Horas orensanas

Hablar de una ciudad en la que apenas has estado unas horas, es como un chispazo interior, hechos de mil detalles. Eso, Douce, es lo que me ocurrió, cuando hacia las dos de la tarde de este martes del Entroido, que es como designan por esos lugares el Carnaval, llegué a Orense (Ourense, en lengua galaica). La mañana estaba más bien gris, y aún no había desaparecido la niebla persistente que me había acompañado todo el viaje,

Dejé el coche en el primer sitio libre que encontré, porque esto de encontrar un aparcamiento en cualquier ciudad sobre todo si no la conoces, puede ser hazaña que suponga vueltas y vueltas. Y ya sabes lo impaciente que es tu papá. El Mercado ya había cerrado, pero en los alrededores aún había puestos que vendían toda clase de panes, bollería, empanadas, flores y productos típicos de la tierra. Allí aparqué el coche. Compré unas empanadas, cuestión de matar el gusanillo, porque tenía que proseguir el camino y me propuse dedicarle el poco tiempo del que disponía.

Me dirigí, sin mapa que me guiara, hacia algo que pudiera ser el casco antiguo, punto de referencia que casi siempre busco cuando se trata de este tipo de ciudades con encanto. Porque su encanto y su peculiar sello posee esta ciudad que los romanos debieron denominar ‘Auriense’, por sus reservas de oro, o quizá su nombre venga de ‘aquae urente’, aguas abrasadoras o calientes como las aguas termales de sus Burgas. Después de atravesar un jardín presidido por el orensano Eduardo Blanco Amor, me dirigí hacia lo que resultaría ser la Plaza del Ayuntamiento, donde se encuentre la Casa do Concello. Era martes de carnaval, fiesta muy arraigada en estas tierras, y allí estaban colgadas de los balcones municipales dos figuras de trapo con personajes del Entroido.

Me llamó sin embrago la atención, quizá fuera la hora, quizá el lugar, pero apenas había gente por aquellas calles estrechas y poquísimas personas en los bares. Las calles o por mejor decir las ‘ruas’, semidesiertas, daban un aspecto fantasmagórico y al mismo tiempo relajante. Apenas un pequeño grupo de turistas, no más allá de media docena, y algún ‘clochard’ que le pedía ‘algo’ para tomarse un ‘cafetito’. Toda esta soledad y esta calma me permitieron dar un agradable paseo, por sus calles, sus iglesias y su catedral - basílica dedicada a San Martiño, mientras conservaba ‘recuerdos visuales’, para recordarlos ahora, en el sosiego de esta noche.

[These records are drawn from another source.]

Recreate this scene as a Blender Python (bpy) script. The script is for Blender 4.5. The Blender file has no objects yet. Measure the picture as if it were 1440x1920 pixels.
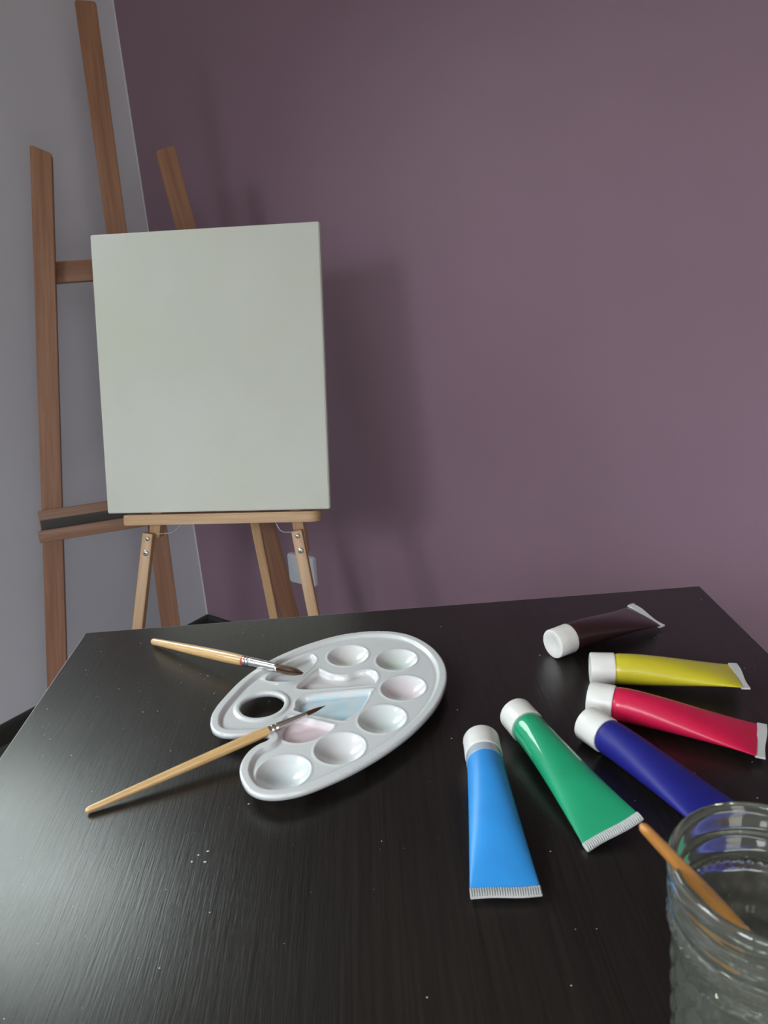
import bpy, bmesh, math, random
import numpy as np
from mathutils import Vector, Matrix
random.seed(7)
PI = math.pi
scn = bpy.context.scene
COL = scn.collection
V = Vector

# ------------------------------------------------------------------ camera
EYE = V((0.0, 0.0, 1.09))
cam = bpy.data.objects.new('camera', bpy.data.cameras.new('camera'))
COL.objects.link(cam)
R_ = V((0.99709864, -0.04150462, -0.06380963))
D_ = V((-0.0738714, -0.32534812, -0.94270442))
F_ = V((0.01836625, 0.944683, -0.32747017))
m3 = Matrix((R_, -D_, -F_)).transposed()
cam.matrix_world = Matrix.Translation(EYE) @ m3.to_4x4()
cam.data.sensor_fit = 'AUTO'
cam.data.sensor_width = 36.0
cam.data.lens = 36.0 * 1450 / 1920
cam.data.clip_start = 0.01
cam.data.dof.use_dof = True
cam.data.dof.focus_distance = 0.85
cam.data.dof.aperture_fstop = 18.0
scn.camera = cam

# ------------------------------------------------------------------ view, world
scn.view_settings.view_transform = 'Standard'
scn.view_settings.look = 'None'
scn.view_settings.gamma = 1.0
scn.view_settings.exposure = 0.0
world = bpy.data.worlds.new('overcast_sky')
world.use_nodes = True
world.node_tree.nodes['Background'].inputs[0].default_value = (0.60, 0.72, 0.90, 1)
world.node_tree.nodes['Background'].inputs[1].default_value = 0.15
scn.world = world

# ------------------------------------------------------------------ room frame
CORNER = V((-0.521, 2.1684, 0.0))
DL = V((0.6135, 0.7897, 0.0)).normalized()       # along the grey wall, towards the corner
DP = V((DL.y, -DL.x, 0.0))                       # along the purple wall, away from the corner
UP = V((0, 0, 1))
def room(t, s, z):
    """t metres out from the purple wall, s metres out from the grey wall, z above the floor"""
    return CORNER - DL * t + DP * s + UP * z
RT, RS, RZ = 3.9, 3.6, 2.5

# ------------------------------------------------------------------ daylight
def window_light(name, center, normal, w, h, power, color, tilt=0, spread=180):
    """daylight entering an opening: centre, inward normal, size, power, colour, downward tilt of the sky light"""
    n = V(normal).normalized(); x = UP.cross(n).normalized()
    t = math.radians(tilt); n2 = (n * math.cos(t) - UP * math.sin(t)).normalized()
    l = bpy.data.lights.new(name, 'AREA')
    l.shape = 'RECTANGLE'; l.size = w; l.size_y = h
    l.energy = power; l.color = color; l.spread = math.radians(spread)
    o = bpy.data.objects.new(name, l); COL.objects.link(o)
    o.matrix_world = Matrix.Translation(center) @ Matrix((x, n2.cross(x), n2)).transposed().to_4x4() @ Matrix.Rotation(PI, 4, 'Y')
    return o
# openings: (a0, a1, z0, z1) along their wall
W1 = (0.68, 1.14, 1.18, 1.92)      # small window in the grey wall
W2 = (2.00, 3.00, 1.30, 2.30)      # larger window farther along the grey wall
W3 = (0.90, 1.50, 1.30, 2.30)      # window in the wall opposite the purple one
D1 = (2.20, 3.10, 0.00, 2.05)      # unseen doorway added in the right wall, a soft source for the grey wall
W4 = (1.70, 2.30, 1.30, 2.30)      # W4, W5: unseen windows added beside it to brighten the low purple wall
W5 = (2.50, 3.10, 1.30, 2.30)
window_light('daylight_small_window', room(0.91, 0.01, 1.55), DP, 0.46, 0.74, 4.9, (0.88, 1.0, 0.97), 38, 115)
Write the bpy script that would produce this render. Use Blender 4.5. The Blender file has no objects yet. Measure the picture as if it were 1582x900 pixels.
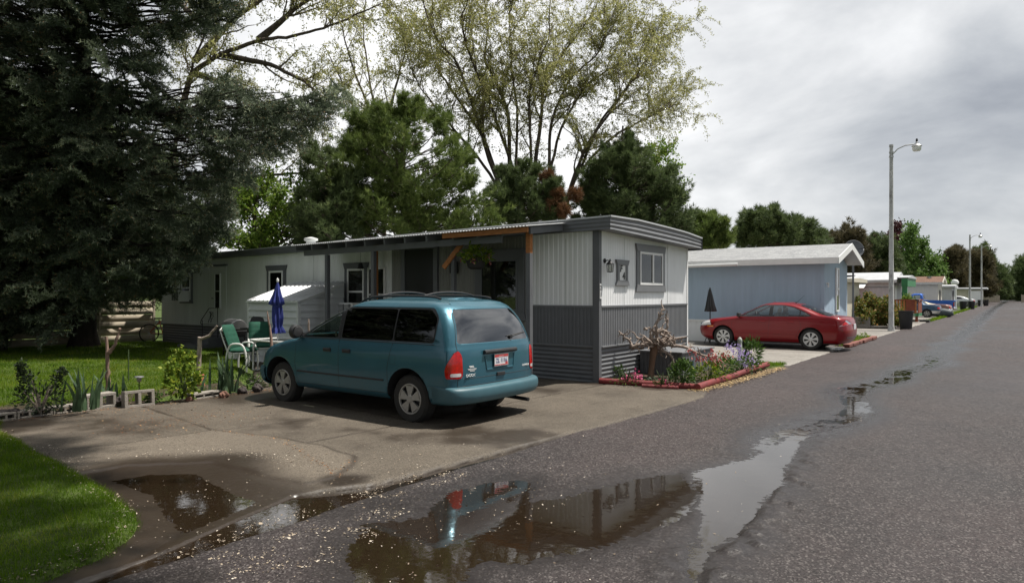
import bpy, bmesh, math, random
import numpy as np
from mathutils import Vector, Matrix, Quaternion
from mathutils.bvhtree import BVHTree
PI = math.pi
sc = bpy.context.scene
COL = sc.collection

# ------------------------------------------------------------------ camera, sky, sun, exposure
CAM_H = 1.75
FPX = 1040.0                       # focal length in photo pixels (photo is 1582 px wide)
YAW = math.atan2(1570 - 791, FPX)  # the road runs along +Y, the camera looks to the left of it
cam_d = bpy.data.cameras.new('camera'); cam = bpy.data.objects.new('camera', cam_d); COL.objects.link(cam)
cam.location = (0, 0, CAM_H); cam.rotation_euler = (PI / 2, 0, YAW)
cam_d.sensor_width = 36; cam_d.lens = 36 * FPX / 1582; cam_d.shift_y = 4 / 1582
cam_d.clip_start = 0.05; cam_d.clip_end = 3000
sc.camera = cam

SUN = Vector((0.31, 0.32, 1.0)).normalized()      # towards the sun
sun_d = bpy.data.lights.new('sun', 'SUN'); sun = bpy.data.objects.new('sun', sun_d); COL.objects.link(sun)
sun_d.energy = 4.8; sun_d.angle = math.radians(1.2); sun_d.color = (1.0, 0.95, 0.87)
sun.rotation_euler = (-SUN).to_track_quat('-Z', 'Y').to_euler(); sun.location = (0, 0, 40)

world = bpy.data.worlds.new('World'); sc.world = world; world.use_nodes = True
def build_world():
    nt = world.node_tree; N = nt.nodes; L = nt.links; N.clear()
    out = N.new('ShaderNodeOutputWorld'); bg = N.new('ShaderNodeBackground'); bg.inputs[1].default_value = 0.1
    L.new(bg.outputs[0], out.inputs[0])
    sky = N.new('ShaderNodeTexSky'); sky.sky_type = 'NISHITA'; sky.sun_disc = False
    sky.sun_elevation = math.asin(SUN.z); sky.sun_rotation = math.atan2(SUN.x, SUN.y)
    tc = N.new('ShaderNodeTexCoord'); sp = N.new('ShaderNodeSeparateXYZ'); L.new(tc.outputs['Generated'], sp.inputs[0])
    def math_(op, a, b=None, c=None):
        m = N.new('ShaderNodeMath'); m.operation = op
        for i, v in enumerate((a, b, c)):
            if v is None: continue
            if isinstance(v, (int, float)): m.inputs[i].default_value = v
            else: L.new(v, m.inputs[i])
        return m.outputs[0]
    z = math_('ADD', math_('ABSOLUTE', sp.outputs[2]), 0.03)
    cb = N.new('ShaderNodeCombineXYZ'); L.new(math_('ADD', sp.outputs[0], 2.3), cb.inputs[0]); L.new(math_('ADD', sp.outputs[1], 7.1), cb.inputs[1]); L.new(math_('MULTIPLY', z, 2.1), cb.inputs[2])
    def noise(scale, detail, rough, dist=0.0):
        n = N.new('ShaderNodeTexNoise'); n.inputs['Scale'].default_value = scale; n.inputs['Detail'].default_value = detail
        n.inputs['Roughness'].default_value = rough; n.inputs['Distortion'].default_value = dist
        L.new(cb.outputs[0], n.inputs['Vector']); return n.outputs[0]
    n1 = noise(2.5, 9, 0.54, 0.35); n2 = noise(1.15, 3, 0.5); n3 = noise(7.5, 6, 0.6)
    s = math_('ADD', math_('MULTIPLY', n1, 0.62), math_('ADD', math_('MULTIPLY', n2, 0.34), math_('MULTIPLY', n3, 0.08)))
    # the veil is thinner (brighter) over the left of the view
    dt = N.new('ShaderNodeVectorMath'); dt.operation = 'DOT_PRODUCT'; L.new(tc.outputs['Generated'], dt.inputs[0])
    dt.inputs[1].default_value = Vector((-0.60, 0.72, 0.34)).normalized()
    glow = math_('POWER', math_('MAXIMUM', dt.outputs['Value'], 0.0), 7.0)
    s2 = math_('ADD', s, math_('MULTIPLY', glow, 0.20))
    rp = N.new('ShaderNodeValToRGB'); L.new(s2, rp.inputs[0])
    e = rp.color_ramp.elements
    e[0].position = 0.38; e[0].color = (0.24, 0.26, 0.295, 1)
    e[1].position = 0.74; e[1].color = (1.0, 1.0, 1.0, 1)
    for p, c in ((0.46, (0.36, 0.38, 0.415)), (0.53, (0.50, 0.52, 0.545)), (0.62, (0.72, 0.73, 0.74))):
        k = e.new(p); k.color = (*c, 1)
    mul = N.new('ShaderNodeVectorMath'); mul.operation = 'SCALE'; L.new(rp.outputs[0], mul.inputs[0]); mul.inputs['Scale'].default_value = 8.0
    mx = N.new('ShaderNodeMix'); mx.data_type = 'RGBA'; mx.inputs['Factor'].default_value = 0.95
    L.new(sky.outputs[0], mx.inputs['A']); L.new(mul.outputs[0], mx.inputs['B'])
    L.new(mx.outputs['Result'], bg.inputs[0])
build_world()
vs = sc.view_settings; vs.view_transform = 'Standard'; vs.look = 'None'; vs.exposure = 0.52; vs.gamma = 1.0; vs.use_curve_mapping = False

# ------------------------------------------------------------------ helpers
FW = Vector((-math.sin(YAW), math.cos(YAW), 0)); RT = Vector((math.cos(YAW), math.sin(YAW), 0))
def at(px, py, z=0.0):
    """world point seen at photo pixel (px, py) at height z"""
    d = FPX * (CAM_H - z) / (py - 454.0); l = (px - 791.0) / FPX * d
    p = FW * d + RT * l; return Vector((p.x, p.y, z))
def atd(px, py, d):
    p = FW * d + RT * ((px - 791.0) / FPX * d); return Vector((p.x, p.y, CAM_H - (py - 454.0) * d / FPX))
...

Emprendimos el camino de regreso, saludamos a don Ramón Otero Pedrayo, patriarca de las letras gallegas, pasamos por la plaza donde habíamos comenzado el breve paseo. Tan sólo una mujer con un gran cartón que debía de servirle de manta o de colchón en aquellas humedades y el mendigo del ‘cafetito’ poblaban la plaza.

Y abandonamos la ciudad de las Burgas, envuelta aún con el manto de la niebla.